Source: Xinhuanet, March 18, 2011
Chinese “Eco-Warrior” Ma Jun and his Green Dream: To Cooperate with the Public and Break Down the Barriers Preventing Environmental Protection
Sun Weili reports for Xinhuanet, Beijing on March 18, 2011:Ma Jun is widely known as an “eco-warrior”,since for the last five years he has produced maps showing water pollution, air pollution and solid waste pollution in China. This year he has linked the names of 29 well-known IT companies, including Apple, with heavy metal pollution.
However Ma, a scholarly, softly-spoken middle-aged man with open and honest eyes, stresses that he does not advocate confrontation.
“It's safe to say that if you put Ma Jun's face on a billboard in Beijing next to basketball star Yao Ming or screen beauty Ziyi Zhang, your average passerby wouldn't have a clue who Ma is. But those who know might argue that China needs heroes like him much more urgently than it does a sports giant or a movie star.”
This is how America’s weekly Time magazine described Ma Jun in 2006, when he was included on its annual list of “the world’s 100 most influential people”.
Ma Jun is now the head of the Institute of Public and Environmental Affairs, based in Beijing’s Guangqumen district on the sixth floor of a residential-commercial complex. With a nominal three bedrooms and one living room, it is not especially spacious.
“When you hear the centre’s name you might imagine it to be a public service unit, but actually we are an NGO”, smiles Ma Jun. “We only have 10 staff, including four foreigners who help us to translate documents from Chinese into English so that foreign organisations and consumers can also understand our environmental reports.”
Ma Jun first came into contact with China’s major rivers during his first job in the media. In 1994 and 1995 Ma witnessed dried-up riverbeds throughout the north-west of the country, and his brow began to knit in consternation.
In 2004, whilst he was a visiting scholar at Yale University, he discovered that certain cases of environmental damage in western countries, once considered very serious, had eventually been brought under control and solved, and that the key to major breakthroughs in these cases was widespread public involvement. Ma saw this as a possible avenue for China to explore.
After returning home, in 2006 Ma founded the Institute of Public and Environmental Affairs in Beijing, and rapidly created China’s first ever water pollution database aimed at improving public welfare – the China Water Pollution Map. Since April 2010, the Institute for Public and Environmental Affairs, together with 34 other Chinese NGOs in the environmental field, has published a succession of “reports of investigations into heavy metal pollution in the supply chains of IT companies”, which point the finger at 29 Chinese and foreign IT companies, including Apple.

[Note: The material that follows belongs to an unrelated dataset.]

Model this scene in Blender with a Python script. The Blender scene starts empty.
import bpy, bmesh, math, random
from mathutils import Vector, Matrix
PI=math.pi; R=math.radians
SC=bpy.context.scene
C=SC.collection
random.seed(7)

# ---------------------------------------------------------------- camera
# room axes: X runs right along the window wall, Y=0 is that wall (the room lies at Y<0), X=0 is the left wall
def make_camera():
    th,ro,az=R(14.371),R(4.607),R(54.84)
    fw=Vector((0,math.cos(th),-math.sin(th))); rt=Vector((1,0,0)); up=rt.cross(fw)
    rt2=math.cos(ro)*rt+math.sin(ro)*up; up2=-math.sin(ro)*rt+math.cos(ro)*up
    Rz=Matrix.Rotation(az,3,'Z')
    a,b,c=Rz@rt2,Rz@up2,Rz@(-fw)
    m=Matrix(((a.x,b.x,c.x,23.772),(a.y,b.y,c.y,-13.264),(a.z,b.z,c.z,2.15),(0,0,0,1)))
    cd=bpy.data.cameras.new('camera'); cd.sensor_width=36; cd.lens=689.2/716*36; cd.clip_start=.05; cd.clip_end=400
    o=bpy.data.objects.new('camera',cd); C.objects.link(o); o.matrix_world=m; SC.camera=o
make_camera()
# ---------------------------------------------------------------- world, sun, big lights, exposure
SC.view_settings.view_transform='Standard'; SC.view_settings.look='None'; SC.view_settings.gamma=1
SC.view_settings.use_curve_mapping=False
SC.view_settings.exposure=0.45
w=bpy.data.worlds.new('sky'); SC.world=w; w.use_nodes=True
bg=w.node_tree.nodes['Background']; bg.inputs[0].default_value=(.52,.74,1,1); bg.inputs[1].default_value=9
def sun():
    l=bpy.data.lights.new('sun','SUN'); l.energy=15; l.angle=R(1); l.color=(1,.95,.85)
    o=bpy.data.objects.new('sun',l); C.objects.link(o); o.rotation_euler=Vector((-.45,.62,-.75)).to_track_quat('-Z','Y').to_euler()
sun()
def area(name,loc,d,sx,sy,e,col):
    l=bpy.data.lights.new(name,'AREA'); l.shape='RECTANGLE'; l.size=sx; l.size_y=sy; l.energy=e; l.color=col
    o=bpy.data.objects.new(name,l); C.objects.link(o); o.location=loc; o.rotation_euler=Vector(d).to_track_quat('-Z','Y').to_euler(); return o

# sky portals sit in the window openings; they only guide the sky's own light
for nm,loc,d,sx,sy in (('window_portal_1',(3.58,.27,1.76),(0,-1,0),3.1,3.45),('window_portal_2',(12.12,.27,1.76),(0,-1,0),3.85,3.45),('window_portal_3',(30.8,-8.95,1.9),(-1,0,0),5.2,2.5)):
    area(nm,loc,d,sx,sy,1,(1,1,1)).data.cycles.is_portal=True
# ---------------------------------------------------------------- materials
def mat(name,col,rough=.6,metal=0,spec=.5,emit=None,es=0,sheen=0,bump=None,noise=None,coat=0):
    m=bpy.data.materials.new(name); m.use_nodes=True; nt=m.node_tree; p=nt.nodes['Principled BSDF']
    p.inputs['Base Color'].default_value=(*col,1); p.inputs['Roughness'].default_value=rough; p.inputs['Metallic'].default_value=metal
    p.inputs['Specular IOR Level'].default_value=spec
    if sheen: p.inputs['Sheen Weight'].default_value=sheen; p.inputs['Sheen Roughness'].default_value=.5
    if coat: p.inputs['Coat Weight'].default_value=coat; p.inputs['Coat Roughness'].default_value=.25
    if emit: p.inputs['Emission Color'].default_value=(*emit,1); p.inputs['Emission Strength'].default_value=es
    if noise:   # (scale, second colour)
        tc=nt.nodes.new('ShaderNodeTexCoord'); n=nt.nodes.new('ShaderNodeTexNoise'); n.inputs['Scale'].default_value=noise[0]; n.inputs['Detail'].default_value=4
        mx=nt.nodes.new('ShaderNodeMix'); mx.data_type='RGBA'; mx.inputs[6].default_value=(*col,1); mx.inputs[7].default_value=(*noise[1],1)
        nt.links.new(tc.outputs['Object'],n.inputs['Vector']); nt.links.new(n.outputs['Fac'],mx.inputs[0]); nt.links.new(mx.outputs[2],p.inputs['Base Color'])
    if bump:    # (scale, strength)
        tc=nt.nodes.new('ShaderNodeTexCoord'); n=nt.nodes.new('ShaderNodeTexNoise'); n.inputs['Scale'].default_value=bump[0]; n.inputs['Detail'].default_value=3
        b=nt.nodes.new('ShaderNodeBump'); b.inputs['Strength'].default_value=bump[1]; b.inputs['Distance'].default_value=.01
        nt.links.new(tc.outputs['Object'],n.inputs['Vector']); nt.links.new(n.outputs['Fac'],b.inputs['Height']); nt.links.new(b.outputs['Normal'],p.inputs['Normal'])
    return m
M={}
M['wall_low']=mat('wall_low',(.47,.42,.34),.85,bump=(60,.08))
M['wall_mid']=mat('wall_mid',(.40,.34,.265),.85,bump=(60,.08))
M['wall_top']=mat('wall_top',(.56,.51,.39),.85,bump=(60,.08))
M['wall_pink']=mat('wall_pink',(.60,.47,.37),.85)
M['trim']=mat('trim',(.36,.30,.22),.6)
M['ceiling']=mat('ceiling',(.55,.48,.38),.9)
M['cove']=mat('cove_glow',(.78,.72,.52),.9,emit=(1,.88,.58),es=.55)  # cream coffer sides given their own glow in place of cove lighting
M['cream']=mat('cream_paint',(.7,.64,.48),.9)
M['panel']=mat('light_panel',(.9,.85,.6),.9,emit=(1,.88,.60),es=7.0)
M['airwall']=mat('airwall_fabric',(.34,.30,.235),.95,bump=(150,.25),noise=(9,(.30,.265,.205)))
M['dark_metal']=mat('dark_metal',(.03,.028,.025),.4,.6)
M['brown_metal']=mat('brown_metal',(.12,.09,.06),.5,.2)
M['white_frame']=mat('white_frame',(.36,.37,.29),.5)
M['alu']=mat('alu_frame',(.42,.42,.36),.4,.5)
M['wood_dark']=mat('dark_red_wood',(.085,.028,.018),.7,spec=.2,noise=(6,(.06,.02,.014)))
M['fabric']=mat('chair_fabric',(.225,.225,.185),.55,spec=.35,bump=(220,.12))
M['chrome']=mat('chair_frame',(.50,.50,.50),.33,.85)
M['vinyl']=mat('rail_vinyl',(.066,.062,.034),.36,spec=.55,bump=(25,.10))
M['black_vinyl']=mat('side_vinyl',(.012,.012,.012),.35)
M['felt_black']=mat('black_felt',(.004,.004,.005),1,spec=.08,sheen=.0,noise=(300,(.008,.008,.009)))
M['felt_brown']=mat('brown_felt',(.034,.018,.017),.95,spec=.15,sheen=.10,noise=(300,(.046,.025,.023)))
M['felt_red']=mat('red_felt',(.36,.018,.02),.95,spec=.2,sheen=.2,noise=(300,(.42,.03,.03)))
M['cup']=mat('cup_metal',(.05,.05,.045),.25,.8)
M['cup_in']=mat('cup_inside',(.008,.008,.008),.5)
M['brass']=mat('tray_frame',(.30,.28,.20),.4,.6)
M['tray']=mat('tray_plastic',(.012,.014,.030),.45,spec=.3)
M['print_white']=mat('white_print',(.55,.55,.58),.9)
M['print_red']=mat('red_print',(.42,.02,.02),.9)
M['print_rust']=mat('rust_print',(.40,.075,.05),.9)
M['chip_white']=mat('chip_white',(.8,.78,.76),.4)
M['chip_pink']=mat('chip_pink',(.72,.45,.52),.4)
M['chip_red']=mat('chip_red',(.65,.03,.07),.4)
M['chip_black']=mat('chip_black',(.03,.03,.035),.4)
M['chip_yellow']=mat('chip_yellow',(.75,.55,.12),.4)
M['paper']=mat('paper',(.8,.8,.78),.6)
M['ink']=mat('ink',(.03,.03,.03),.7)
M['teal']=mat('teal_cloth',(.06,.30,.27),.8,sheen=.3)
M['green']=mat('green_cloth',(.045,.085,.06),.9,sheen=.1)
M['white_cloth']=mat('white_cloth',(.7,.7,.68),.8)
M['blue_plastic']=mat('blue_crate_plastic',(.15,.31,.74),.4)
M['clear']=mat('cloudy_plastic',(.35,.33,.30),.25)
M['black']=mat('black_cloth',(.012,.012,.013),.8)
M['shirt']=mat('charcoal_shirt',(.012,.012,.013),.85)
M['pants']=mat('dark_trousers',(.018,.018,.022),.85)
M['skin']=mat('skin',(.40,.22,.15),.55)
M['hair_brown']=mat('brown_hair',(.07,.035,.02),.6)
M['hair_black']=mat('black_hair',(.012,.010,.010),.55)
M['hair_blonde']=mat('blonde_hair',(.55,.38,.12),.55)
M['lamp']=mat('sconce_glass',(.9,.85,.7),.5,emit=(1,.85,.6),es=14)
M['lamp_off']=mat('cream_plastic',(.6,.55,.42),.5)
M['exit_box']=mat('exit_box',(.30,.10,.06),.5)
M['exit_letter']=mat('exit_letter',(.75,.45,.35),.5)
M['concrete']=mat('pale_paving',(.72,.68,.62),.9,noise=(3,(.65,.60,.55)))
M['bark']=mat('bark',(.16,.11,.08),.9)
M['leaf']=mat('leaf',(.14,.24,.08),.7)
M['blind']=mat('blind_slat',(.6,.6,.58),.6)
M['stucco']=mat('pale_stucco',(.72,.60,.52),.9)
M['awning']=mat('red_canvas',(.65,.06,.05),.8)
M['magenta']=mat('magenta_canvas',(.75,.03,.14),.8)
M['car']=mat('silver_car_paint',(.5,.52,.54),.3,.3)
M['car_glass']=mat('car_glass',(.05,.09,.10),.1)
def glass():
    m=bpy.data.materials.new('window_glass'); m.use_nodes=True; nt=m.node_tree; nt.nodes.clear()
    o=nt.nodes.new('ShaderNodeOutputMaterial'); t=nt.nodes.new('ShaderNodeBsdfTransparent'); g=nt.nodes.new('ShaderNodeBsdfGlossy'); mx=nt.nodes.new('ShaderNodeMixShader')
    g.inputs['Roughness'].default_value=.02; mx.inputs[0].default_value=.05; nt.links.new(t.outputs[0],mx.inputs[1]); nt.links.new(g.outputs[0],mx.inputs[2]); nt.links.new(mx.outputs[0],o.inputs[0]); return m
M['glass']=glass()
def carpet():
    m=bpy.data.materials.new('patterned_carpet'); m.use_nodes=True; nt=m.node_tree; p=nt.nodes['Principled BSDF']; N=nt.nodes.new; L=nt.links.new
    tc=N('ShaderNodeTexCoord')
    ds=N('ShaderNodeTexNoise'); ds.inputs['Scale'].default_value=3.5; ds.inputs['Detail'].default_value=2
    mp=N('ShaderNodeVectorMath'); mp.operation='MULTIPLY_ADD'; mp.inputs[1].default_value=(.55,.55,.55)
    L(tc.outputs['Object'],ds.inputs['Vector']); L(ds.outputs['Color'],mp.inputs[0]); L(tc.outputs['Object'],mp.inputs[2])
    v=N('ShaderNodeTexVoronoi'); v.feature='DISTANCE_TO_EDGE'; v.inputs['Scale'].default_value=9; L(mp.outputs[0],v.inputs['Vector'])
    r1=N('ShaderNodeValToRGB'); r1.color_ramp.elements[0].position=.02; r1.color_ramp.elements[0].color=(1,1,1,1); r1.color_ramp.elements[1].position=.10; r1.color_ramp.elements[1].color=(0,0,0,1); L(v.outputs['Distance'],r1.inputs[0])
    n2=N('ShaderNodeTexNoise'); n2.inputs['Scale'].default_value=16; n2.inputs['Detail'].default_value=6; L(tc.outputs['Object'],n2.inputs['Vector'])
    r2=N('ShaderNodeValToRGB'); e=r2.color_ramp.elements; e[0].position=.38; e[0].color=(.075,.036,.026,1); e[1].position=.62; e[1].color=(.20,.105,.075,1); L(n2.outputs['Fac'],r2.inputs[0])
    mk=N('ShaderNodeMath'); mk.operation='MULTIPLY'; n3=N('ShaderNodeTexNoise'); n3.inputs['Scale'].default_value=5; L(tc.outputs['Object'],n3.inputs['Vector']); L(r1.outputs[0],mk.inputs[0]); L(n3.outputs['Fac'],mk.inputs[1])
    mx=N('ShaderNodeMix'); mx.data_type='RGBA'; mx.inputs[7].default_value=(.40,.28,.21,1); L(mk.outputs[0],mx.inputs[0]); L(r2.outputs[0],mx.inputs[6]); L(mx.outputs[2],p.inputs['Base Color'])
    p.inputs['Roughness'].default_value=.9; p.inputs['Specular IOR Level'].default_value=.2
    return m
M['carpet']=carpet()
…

"Behind the outstanding sales records boasted by these international companies lies a supply chain that spreads pollution and poison. This was the main reason why we chose place our scrutiny on Apple and other IT companies" says Ma candidly, whilst admitting that the discussion process with these big firms was riddled with complications and often left environmental organisations feeling powerless.
Ma led the Institute of Public and Environmental Affairs in collecting large samples of official data, first drawing up maps of China’s water pollution, then of its air pollution and finally of its solid waste pollution, using them to illustrate the problem to the public at large. “But we found that all this dry data couldn’t make the sky more blue or the rivers clearer”, he explains. In his eyes, only public participation could provide the necessary impetus to eliminate pollution.
In 2007 Ma, along many other environmental organisations, came up with a proposal known as the “Green Choice”, which would empower consumers to say “No” to companies causing pollution. They also called for large retailers and enterprises to strengthen environmental management procedures in their supply chains, suggesting they refer to a list of enterprises failing to reach the required environmental standards and use this to screen their suppliers. This would allow the public to exercise their consumer rights and force companies to actively improve their environmental practices.
Evidence shows that public scrutiny, as well as consumers voting with their wallets, has severely shaken companies that have been put on “blacklists” because of their polluting. By February 2011, over 350 companies that had been contravening environmental regulations had already actively sought out environmental organisations to suggest corrective measures and to disclose data on their practices to the public. Of these 350 companies, 60 have now passed the third stage of examinations and been completely removed from the “blacklist”, meaning they can start afresh as part of the green supply chain.
Ma Jun is full of hope for the next five years. He says he will continue to inform the public of companies’ environmental practices; not just in the IT sector, but also in other areas such as publicly listed companies and those dealing in fast moving consumer goods.
"So far we have held on to the resources given to us by nature, and perhaps we will keep them forever. If we destroy them now, they may not last that long", Ma explains with feeling. “We must cooperate with the public and break down the barriers preventing environmental protection.”